Güney Kürdistan Kürtleri Saddam Hüseyin ve Irak Baas
partisinin izni ile kurulan bu işbirlikçi partilere mahkûm hale getirildi. Bu
partilerin bütçelerini ve üyelerin maaşlarını Saddam Hüseyin ödüyordu.
İkinci kol ile bu Kürt partilerine ek olarak Saddam Hüseyin
Irak Baas partisi içinde bir Kürt kolu yarattı, Kürt partilerine üye olmak
istemeyen Kürtleri, bazı korucubaşlarını ve bazı Kürt aşiretlerini bu kola üye
yaptı. Zebariler, Irak Baas partisinin Kürt kolundaydılar. Kürt bölgesinde
görevlendirilen vali, kaymakam ve devlet dairelerindeki yüksek rütbeli memurlar
ve Irak Baas partisinin Kürt koluna üye olanların hepsi Kürtçe konuşuyor ve
Kürt olduklarını söylemekten çekinmiyordu. Kurulan Kürtçe TV ve radyolardan
sürekli konuşturulan bu Kürtler, Irak devletinin Kürtlere haklarını verdiğini,
Kürtçe eğitimli okullar yaptığını, Irak rejimiyle ilgili bir sorunlarının
olmadığını belirterek, Mele Mustafa Barzani ve hareketinin Kürt düşmanı
olduğunu, emperyalizmin bir ajanı olduğunu, Kürtleri katletmek ve haklarını
engellemek için ortaya çıkarılan bir piyon olduğu yönünde sürekli propagandalar
yapıyorlardı. Tıpkı bugünkü AKP’li Kürt milletvekilleri ve kendilerine ben
Kürdüm diyen bazı “Kürt siyasetçileri ve aydınlarının, PKK ve Kürt Halk
Önderi’ne karşı kullandığı düşmanca üslup gibi!

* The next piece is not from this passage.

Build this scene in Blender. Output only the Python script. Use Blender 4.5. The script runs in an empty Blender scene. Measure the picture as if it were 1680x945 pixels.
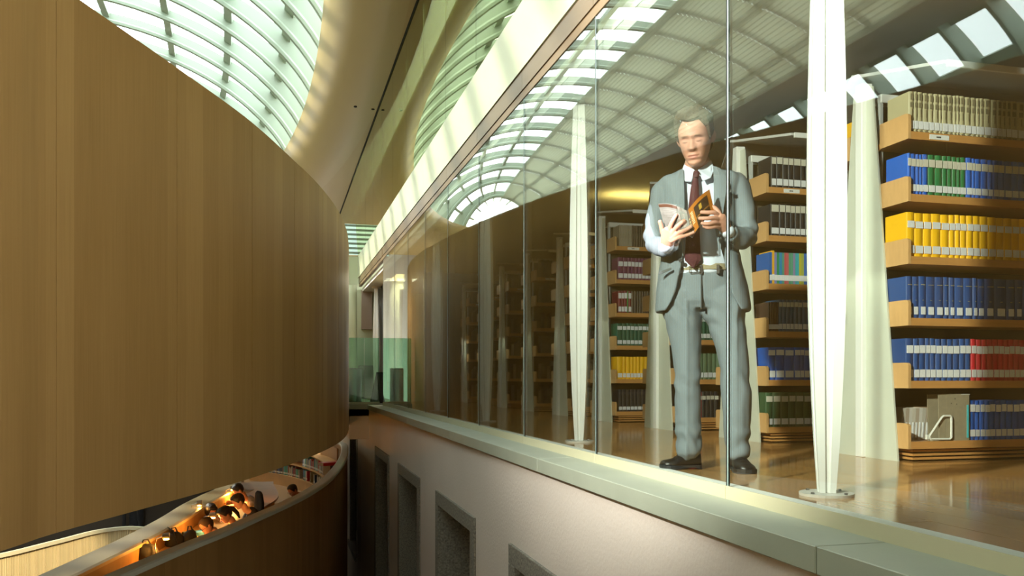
import bpy, bmesh, math, random
from mathutils import Vector, Matrix, noise
random.seed(7)
SC = bpy.context.scene
COL = SC.collection

# ---------------------------------------------------------------- camera
TH = math.radians(15.0); CT = math.cos(TH); ST = math.sin(TH)
F = 1420.0; CZ = 0.47; HZ = 619.0
cam = bpy.data.cameras.new('camera'); cam.sensor_width = 36; cam.lens = 36 * F / 1680
cam.shift_y = (HZ - 472.5) / 1680; cam.clip_start = 0.05; cam.clip_end = 200
co = bpy.data.objects.new('camera', cam); COL.objects.link(co)
co.location = (0, 0, CZ); co.rotation_euler = (math.pi / 2, 0, -TH)
SC.camera = co

# ---------------------------------------------------------------- world
w = bpy.data.worlds.new('world'); SC.world = w; w.use_nodes = True
nt = w.node_tree; nt.nodes.clear()
o_ = nt.nodes.new('ShaderNodeOutputWorld'); b_ = nt.nodes.new('ShaderNodeBackground')
b_.inputs[0].default_value = (0.93, 0.98, 1.0, 1); b_.inputs[1].default_value = 5.8
nt.links.new(b_.outputs[0], o_.inputs[0])

def lamp(name, kind, loc, target, energy, col=(1, 1, 1), **kw):
    l = bpy.data.lights.new(name, kind); l.energy = energy; l.color = col
    for k, v in kw.items(): setattr(l, k, v)
    o = bpy.data.objects.new(name, l); COL.objects.link(o); o.location = loc
    d = Vector(target) - Vector(loc)
    o.rotation_euler = d.to_track_quat('-Z', 'Y').to_euler()
    return o
# sun through the roof glazing, strobe of the photographer from the left of the frame
SUNV = Vector((-1.05, .9, 1.0)).normalized()
lamp('sun', 'SUN', (0, 0, 30), Vector((0, 0, 30)) - SUNV, 9.0, (1.0, 0.93, 0.80), angle=0.035)
lamp('strobe', 'SPOT', (-1.5, 1.12, 2.35), (2.7, 4.35, 1.35), 3600.0, (1.0, 0.97, 0.93), spot_size=math.radians(54), spot_blend=0.75, shadow_soft_size=0.09)

SC.view_settings.view_transform = 'Standard'
SC.view_settings.look = 'None'
SC.view_settings.gamma = 1.0
SC.view_settings.use_curve_mapping = False
SC.view_settings.exposure = 0.1
SC.cycles.use_denoising = True
SC.cycles.max_bounces = 10
SC.cycles.transparent_max_bounces = 24
SC.cycles.sample_clamp_indirect = 6.0
SC.cycles.caustics_reflective = False
SC.cycles.caustics_refractive = False

# ---------------------------------------------------------------- helpers
def W(px, py=None, zc=None, z=None, x=None, y=None):
    """point of the place behind a pixel, given its depth, height or plane"""
    a = (px - 840) / F
    if z is not None: zc = F * (CZ - z) / (py - HZ)
    elif x is not None: zc = x / (CT * a + ST)
    elif y is not None: zc = y / (CT - ST * a)
    xc = a * zc
    return Vector((xc * CT + zc * ST, zc * CT - xc * ST, CZ + ((HZ - py) / F * zc if py is not None else 0)))

MATS = {}
def nodes(m):
    m.use_nodes = True; nt = m.node_tree
    return nt, nt.nodes['Principled BSDF'], nt.nodes.new, nt.links.new
def mat(name, col, rough=0.5, metal=0.0, var=0.0, vscale=8.0, stretch=(1, 1, 1), bump=0.0, bscale=60.0, bstretch=(1, 1, 1), spec=0.5, coat=0.0, emit=None, estr=0.0, sheen=0.0, perobj=0.0, trans=0.0):
    if name in MATS: return MATS[name]
    m = bpy.data.materials.new(name); MATS[name] = m
    nt, p, N, L = nodes(m)
    p.inputs['Roughness'].default_value = rough; p.inputs['Metallic'].default_value = metal
    p.inputs['Specular IOR Level'].default_value = spec; p.inputs['Coat Weight'].default_value = coat
    p.inputs['Sheen Weight'].default_value = sheen
    c = (*col, 1); p.inputs['Base Color'].default_value = c
    if emit:
        p.inputs['Emission Color'].default_value = (*emit, 1); p.inputs['Emission Strength'].default_value = estr
    tc = N('ShaderNodeTexCoord')
    out = None
    if var > 0:
        mp = N('ShaderNodeMapping'); mp.inputs['Scale'].default_value = stretch; L(tc.outputs['Object'], mp.inputs[0])
        nz = N('ShaderNodeTexNoise'); nz.inputs['Scale'].default_value = vscale; nz.inputs['Detail'].default_value = 5
        L(mp.outputs[0], nz.inputs['Vector'])
        mr = N('ShaderNodeMapRange'); mr.inputs[1].default_value = 0.25; mr.inputs[2].default_value = 0.75
        mr.inputs[3].default_value = 1 - var; mr.inputs[4].default_value = 1 + var; L(nz.outputs[0], mr.inputs[0])
        out = mr.outputs[0]
    if perobj > 0:
        oi = N('ShaderNodeObjectInfo'); mr2 = N('ShaderNodeMapRange')
        mr2.inputs[3].default_value = 1 - perobj; mr2.inputs[4].default_value = 1 + perobj; L(oi.outputs['Random'], mr2.inputs[0])
        if out is None: out = mr2.outputs[0]
        else:
            mm = N('ShaderNodeMath'); mm.operation = 'MULTIPLY'; L(out, mm.inputs[0]); L(mr2.outputs[0], mm.inputs[1]); out = mm.outputs[0]
    if out is not None:
        vm = N('ShaderNodeVectorMath'); vm.operation = 'SCALE'; vm.inputs[0].default_value = col; L(out, vm.inputs['Scale'])
        L(vm.outputs[0], p.inputs['Base Color'])
    if bump > 0:
        mp = N('ShaderNodeMapping'); mp.inputs['Scale'].default_value = bstretch; L(tc.outputs['Object'], mp.inputs[0])
        nz = N('ShaderNodeTexNoise'); nz.inputs['Scale'].default_value = bscale; nz.inputs['Detail'].default_value = 3
        L(mp.outputs[0], nz.inputs['Vector'])
        bp = N('ShaderNodeBump'); bp.inputs['Strength'].default_value = bump; bp.inputs['Distance'].default_value = 0.01
        L(nz.outputs[0], bp.inputs['Height']); L(bp.outputs[0], p.inputs['Normal'])
    return m

def glass_mat(name, tint=(0.86, 0.95, 0.9), ior=1.55, gain=1.0, rough=0.0, base=0.0, refl=(0.96, 0.98, 0.95)):
    """sheet of architectural glass: clear straight-through transmission plus Fresnel reflection"""
    if name in MATS: return MATS[name]
    m = bpy.data.materials.new(name); MATS[name] = m; m.use_nodes = True
    nt = m.node_tree; nt.nodes.clear(); N = nt.nodes.new; L = nt.links.new
    out = N('ShaderNodeOutputMaterial'); mx = N('ShaderNodeMixShader'); tr = N('ShaderNodeBsdfTransparent'); gl = N('ShaderNodeBsdfGlossy')
    tr.inputs[0].default_value = (*tint, 1); gl.inputs['Roughness'].default_value = rough; gl.inputs[0].default_value = (*refl, 1)
    fr = N('ShaderNodeFresnel'); ge = N('ShaderNodeNewGeometry')
    mi = N('ShaderNodeMix'); mi.data_type = 'FLOAT'; mi.inputs[2].default_value = ior; mi.inputs[3].default_value = 1 / ior
    L(ge.outputs['Backfacing'], mi.inputs[0]); L(mi.outputs[0], fr.inputs['IOR'])
    mu = N('ShaderNodeMath'); mu.operation = 'MULTIPLY_ADD'; mu.use_clamp = True; mu.inputs[1].default_value = gain; mu.inputs[2].default_value = base
    L(fr.outputs[0], mu.inputs[0]); L(mu.outputs[0], mx.inputs[0]); L(tr.outputs[0], mx.inputs[1]); L(gl.outputs[0], mx.inputs[2]); L(mx.outputs[0], out.inputs[0])
    return m

def mesh(name, verts, faces, m=None, parent=None, smooth=False, uvs=None):
    me = bpy.data.meshes.new(name); me.from_pydata([tuple(v) for v in verts], [], faces)
    if uvs:
        ul = me.uv_layers.new(name='UVMap')
        for i, lp in enumerate(me.loops): ul.data[i].uv = uvs[lp.vertex_index]
    me.validate(); me.update()
    if m: me.materials.append(m)
    if smooth:
        for p in me.polygons: p.use_smooth = True
    o = bpy.data.objects.new(name, me); COL.objects.link(o)
    if parent: o.parent = parent
    return o

class MB:
    """collects boxes, prisms and sheets, builds them as one mesh object"""
    def __init__(s): s.v = []; s.f = []
    def add(s, v, f):
        n = len(s.v); s.v += [Vector(p) for p in v]; s.f += [tuple(i + n for i in q) for q in f]; return s
    def box(s, x0, x1, y0, y1, z0, z1):
        v = [(x0, y0, z0), (x1, y0, z0), (x1, y1, z0), (x0, y1, z0), (x0, y0, z1), (x1, y0, z1), (x1, y1, z1), (x0, y1, z1)]
        return s.add(v, [(0, 3, 2, 1), (4, 5, 6, 7), (0, 1, 5, 4), (1, 2, 6, 5), (2, 3, 7, 6), (3, 0, 4, 7)])
    def loft(s, rings, cap=True, closed=True):
        n = len(rings[0]); v = [p for r in rings for p in r]; f = []
        for i in range(len(rings) - 1):
            for j in range(n if closed else n - 1):
                a = i * n + j; b = i * n + (j + 1) % n
                f.append((a, b, b + n, a + n))
        if cap: f.append(tuple(range(n))[::-1]); f.append(tuple((len(rings) - 1) * n + k for k in range(n)))
        return s.add(v, f)
    def tube(s, pts, r, n=8, cap=True):
        pts = [Vector(p) for p in pts]; rr = r if isinstance(r, (list, tuple)) else [r] * len(pts); rings = []
        for i, p in enumerate(pts):
            d = (pts[min(i + 1, len(pts) - 1)] - pts[max(i - 1, 0)]).normalized()
            u = d.cross(Vector((0, 0, 1)))
            if u.length < 1e-3: u = Vector((1, 0, 0))
            u.normalize(); v = d.cross(u)
            rings.append([p + (u * math.cos(2 * math.pi * k / n) + v * math.sin(2 * math.pi * k / n)) * rr[i] for k in range(n)])
        return s.loft(rings, cap)
    def build(s, name, m, parent=None, smooth=False, bevel=0.0):
        o = mesh(name, s.v, s.f, m, parent, smooth)
        bm = bmesh.new(); bm.from_mesh(o.data); bmesh.ops.recalc_face_normals(bm, faces=bm.faces)
        if bevel > 0: bmesh.ops.bevel(bm, geom=bm.edges[:], offset=bevel, segments=1, affect='EDGES')
        bm.to_mesh(o.data); bm.free()
        return o

def tag(o, label=None, cat=None, group=None, kind=None):
    if label: o['label'] = label
    if cat: o['category'] = cat
    if group: o['group'] = group
    if kind: o['kind'] = kind
    return o
def empty(name, loc=(0, 0, 0), rz=0, parent=None):
    o = bpy.data.objects.new(name, None); COL.objects.link(o); o.location = loc; o.rotation_euler = (0, 0, rz); o.empty_display_size = 0.1
    if parent: o.parent = parent
    return o
def copy_tree(o, parent=None):
    c = o.copy(); COL.objects.link(c); c.parent = parent
    for ch in list(o.children): copy_tree(ch, c)
    return c
def inst(name, src, parent=None, loc=None, scale=None):
    c = bpy.data.objects.new(name, src.data); COL.objects.link(c)
    if parent: c.parent = parent
    if loc is not None: c.location = loc
    if scale is not None: c.scale = scale
    return c
def catmull(P, n=10):
    P = [Vector(p) for p in P]; out = []
    Q = [2 * P[0] - P[1]] + P + [2 * P[-1] - P[-2]]
    for i in range(1, len(Q) - 2):
        a, b, c, d = Q[i - 1:i + 3]
        for k in range(n):
            t = k / n
            out.append(0.5 * ((2 * b) + (c - a) * t + (2 * a - 5 * b + 4 * c - d) * t * t + (3 * b - a - 3 * c + d) * t ** 3))
    out.append(P[-1]); return out
def arclen(P):
    s = [0.0]
    for a, b in zip(P, P[1:]): s.append(s[-1] + (b - a).length)
    return s
def resample(P, step=None, at=None):
    S = arclen(P); res = []
    ts = at if at is not None else [k * step for k in range(int(S[-1] / step) + 1)]
    j = 0
    for t in ts:
        t = max(0, min(S[-1], t))
        while j < len(S) - 2 and S[j + 1] < t: j += 1
        while j > 0 and S[j] > t: j -= 1
        u = (t - S[j]) / max(1e-9, S[j + 1] - S[j]); res.append(P[j].lerp(P[j + 1], u))
    return res
def offset(P, d):
    """shift a plan curve sideways: positive = to the right of travel"""
    res = []
    for i in range(len(P)):
        t = (P[min(i + 1, len(P) - 1)] - P[max(i - 1, 0)]); t.z = 0; t.normalize()
        res.append(P[i] + Vector((t.y, -t.x, 0)) * d)
    return res
ORD = 'first second third fourth fifth sixth seventh eighth ninth tenth eleventh twelfth thirteenth fourteenth fifteenth sixteenth seventeenth eighteenth nineteenth twentieth twenty-first twenty-second twenty-third twenty-fourth twenty-fifth twenty-sixth twenty-seventh twenty-eighth twenty-ninth thirtieth'.split()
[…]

Türkiye’nin telkinleri ile Saddam Hüseyin ve Irak Baas
partisi durmadı. “Verdiğiniz bu dağlık otonomi ileride başınıza bela olabilir,
bizim de başımıza bela olur diyerek tekrar müdahale etti. Saddam Hüseyin ise
Kürtlere verdiği ve sadece dağlık bölgeleri daha çok kapsayan otonom bölgesi
üzerinde yeni planları devreye soktu. 1977 yılında Irak milli güvenlik
konseyinde gizli kararlar alarak ve Kürtleri yerinden, yurdundan ederek sürgün
etmenin yol ve yordamını seçti. Siyasal olarak Kürtleri özden boşaltma
yetmiyormuş gibi coğrafik olarak Kürt otonom bölgesinin içini boşaltmaya
kalktı. Kürt nüfusunu az göstermek için hile ve sahtekârlıklara başladı. Bu
amaçla Kürt otonom bölgesinin coğrafyası içinde bulunan Zaxo’ya bağlı Kanimasi,
Peşxabur ve Tehtereşe gibi kasaba ve köylerin Hıristiyan bölgeleri olduğunu
ilan ederek, bu coğrafyanın Kürtlere ait olmadığını söyledi. Ardından nüfus
sayımı yapmak için hazırlıklara girdi. Önce kim “ben Arap’ım diye kimliğini değiştirirse
Irak’ın istediği her bölgesinde ev, araba ve iş sahibi olabileceğini pasaport
vs gibi devlet imkânlarından yararlanabileceğini gizlice yaydı. Ben Kürdüm diye
kimliğine ırkını yazanların ancak otonom
bölgesiyle sınırlı olacaklarını kararlaştırdı. Bunun sonucunda Güneyli birçok
Kürt aşireti kimliklerine “ben Arap’ım diye yazarak ancak Musul gibi şehirlere
yerleşebildi. Kürt Ezidilerini, Kürt Şebeklerini ve Hıristiyanları Arap saydı.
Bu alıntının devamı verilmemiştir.